Well it really varies by town, but if you don't live right on the water, it's going to be completely different.

by Anonymous 11 years ago

"GTL stands for gym, tan, laundry." "Oompa Loompas are common here." "There are no Thursdays here. Just Jersedays."

by Anonymous 11 years ago

I wish I lived in whatever town this is written for. My town is boring.

by Anonymous 11 years ago

hm. my town would be along the lines of "Get used to hearing 'yins' 'n'at' 'buggie' and 'pop'. Be careful if you're trying to correct anyone on those words, they are easily offended. Everyone roots for the Stillers. If it's your birthday, Eat n' Park is the place to be. And if you see Grady walking, be prepared to give him a ride."

by Anonymous 11 years ago

Pittsburgher too? I live in a rich suburb, so we usually make fun of people who talk like that and make fun of ourselves for being stereotypical white kids.

by Anonymous 11 years ago

About an hour outside of Pittsburgh. There is no seperation here: rich people and poor people talk like that, so nobody cares. Except people who aren't from around and just don't know how.

by Anonymous 11 years ago

Mine is more, "You can buy weed in the next town over. You can buy food in the next town over. We almost have a Walmart, but it's actually in the next town over, like the weed." I live in a really small suburb. (cry2)

by Anonymous 11 years ago

Even people who have lived in the town that I currently live in for their whole life don't understand it.

by Anonymous 11 years ago

I live in Orlando I feel like it would just have page after page of "No, we do not go to Disney all the time" "We are not on the coast, you can not have an ocean veiw" "No, we aren't all tan" "Disney actually isn't a huge part of our lives"

by Anonymous 11 years ago

you can't forget universal man

by Anonymous 11 years ago

True, but when people care more about Disney, though not everyone likes it better.

by Anonymous 11 years ago

This is so true. I've never even been to Disney World.

by Anonymous 11 years ago

Where I live it'd be like, "If you want to drink and you're underage, go to Quebec. If you're gonna use the buses, get to the stop 10 minutes before the time it says. Maybe even 15 minutes. The water is gross but you can still go swimming, just shower quickly after."

by Anonymous 11 years ago

NYC: Move out of the way when subway doors open. Ignore the hobos. Avoid tourists who ask you to take pictures for them, they'll only want more and more. Dont acknowledge the Mexican train performers, they'll serenade you for money. And don't visit Times Square unless you have to.
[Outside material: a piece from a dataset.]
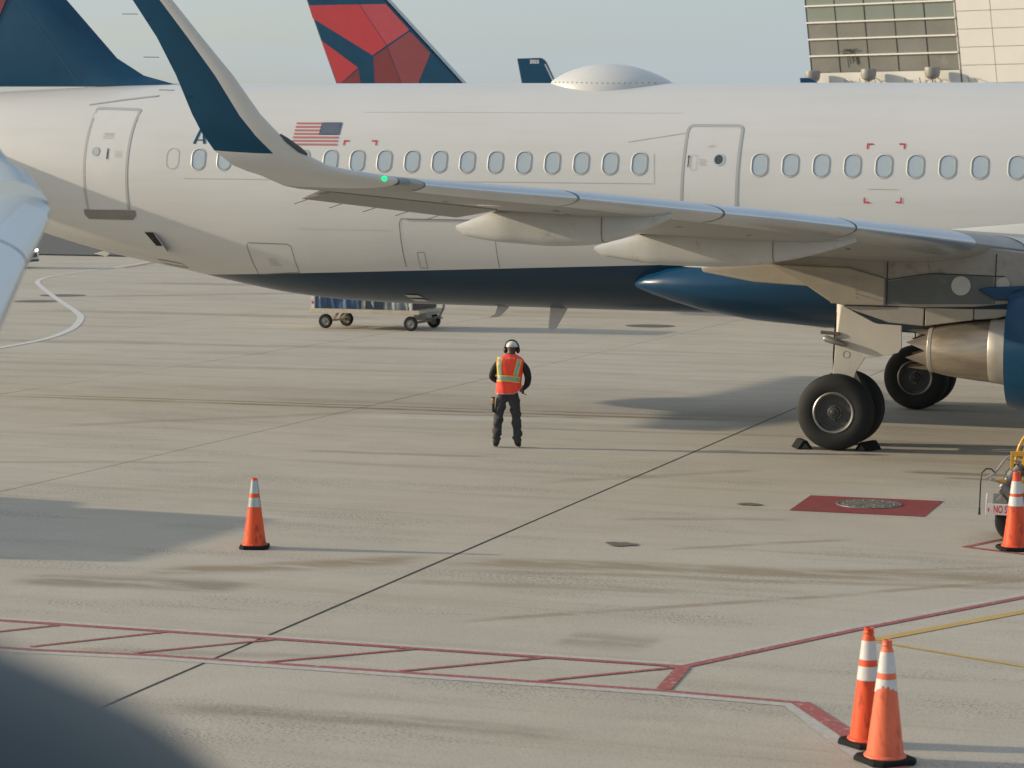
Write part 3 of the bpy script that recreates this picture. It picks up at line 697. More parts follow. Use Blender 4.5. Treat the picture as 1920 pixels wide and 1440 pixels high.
        for k, x in enumerate(xs_):
            b = sum(ip(bot, x+d) for d in (-.12,-.06,0,.06,.12))/5 if 1 < k < 29 else ip(bot, x); t = max(ip(top, x), b+.03); q = k/30
            hw = .21*min(1, .5+q*2.2)*min(1, (1-q)*3+.12); zc_ = (b+t)/2; hz = (t-b)/2
            ring = []
            for j in range(20):
                a = 2*math.pi*j/20; ca, sa = math.cos(a), math.sin(a)
                ring.append((x, s*yf+hw*math.copysign(abs(ca)**.55, ca), zc_+hz*math.copysign(abs(sa)**.62, sa)))
            rings.append(ring)
        fr = MB().loft(rings).build("flap_track_fairing", M_CANOE, parent, smooth=50)
        k = 21; rr = [[Vector(rings[k][j])*1.0+Vector((dx,0,0)) for j in range(20)] for dx in (-.008,.008)]
        ctr = Vector((xs_[k], s*yf, sum(p[2] for p in rings[k])/20))
        rr = [[Vector((p.x, s*yf+(p.y-s*yf)*1.02, ctr.z+(p.z-ctr.z)*1.02)) for p in q] for q in rr]
        MB().loft(rr, cap=False).build("fairing_seam", M_SEAM, fr)
    return w
w_r = make_wing(plane, -1); w_l = make_wing(plane, 1)
def under(y, u): c = xle(y)-xte(y); F_ = foil(xle(y), zle(y), xte(y), zte(y), -y, tk(y), n=60); q = min(F_[60:], key=lambda p: abs((xle(y)-p.x)/c-u)); return q
for nm, a, b, MM in (("vest_reflection_orange", .30, .55, mat("orange_reflection", (.62,.10,.05), .2, coat=.5)), ("vest_reflection_yellow", .24, .30, mat("yellow_reflection", (.75,.50,.18), .2, coat=.5))):  # worker's vest mirrored in the wing, put in as coloured patches
    V = []
    for k in range(14):
        an = 2*math.pi*k/14; q = under(14.05-.0*a+.16*math.sin(an), .40); V.append(q+Vector(((a+b)/2-.42+(b-a)/2*math.cos(an), 0, -.004)))
    obj(nm, (V, [tuple(range(14))]), MM, w_r)
for yy, uu, ln in ((13.2,.30,.22),(12.6,.42,.16),(10.8,.35,.20),(9.6,.30,.14),(14.5,.5,.10),(7.6,.28,.25)):
    q = under(yy, uu); MB().obox(q+Vector((0,-ln/2,-.003)), q+Vector((.04,ln/2,-.003)), .035, .004).build("underwing_access_mark", M_SEAM, w_r)
# --- belly fairing
BF = [(-4.24,2.50,2.40,1.40),(-4.22,2.56,2.35,1.47),(-4.14,2.64,2.29,1.56),(-3.98,2.74,2.22,1.68),(-3.6,2.88,2.10,1.86),(-3.0,3.02,1.94,2.0),(-2.2,3.2,1.82,2.1),(-1.0,3.35,1.73,2.15),(1,3.45,1.67,2.17),(4,3.45,1.70,2.12),(6,3.1,1.85,1.8),(7.2,2.6,2.1,1.2)]
rings = []
for x, t, b, w_ in BF:
    ring = []
    for j in range(40):
        a = 2*math.pi*j/40; ca, sa = math.cos(a), math.sin(a)
        ring.append((x, w_*math.copysign(abs(ca)**.8, ca), (t+b)/2+(t-b)/2*math.copysign(abs(sa)**.8, sa)))
    rings.append(ring)
MB().loft(rings).build("belly_fairing", M_BELLY, plane, smooth=50)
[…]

It's not worth it, seriously.

by Anonymous 11 years ago

Chicago: Navy Pier is a tourist attraction. So is the water taxi. O'Hare is better to fly in and out of then Midway. You say you're from Chicago but you're really from a suburb about an hours drive away. You still call The Willis Tower "The Sears Tower" even though it's not. And it's not that great.

by Anonymous 11 years ago

*Ron White's Big Ol' Goddamn building

by Anonymous 11 years ago

i like Midway better because its closer n has better food

by Anonymous 11 years ago

where I live there is absolutely nothing to do, unless its stampede. stampede is ten days in july, where pretty much the whole city dresses like cowboys (sorta) and drinks excessively.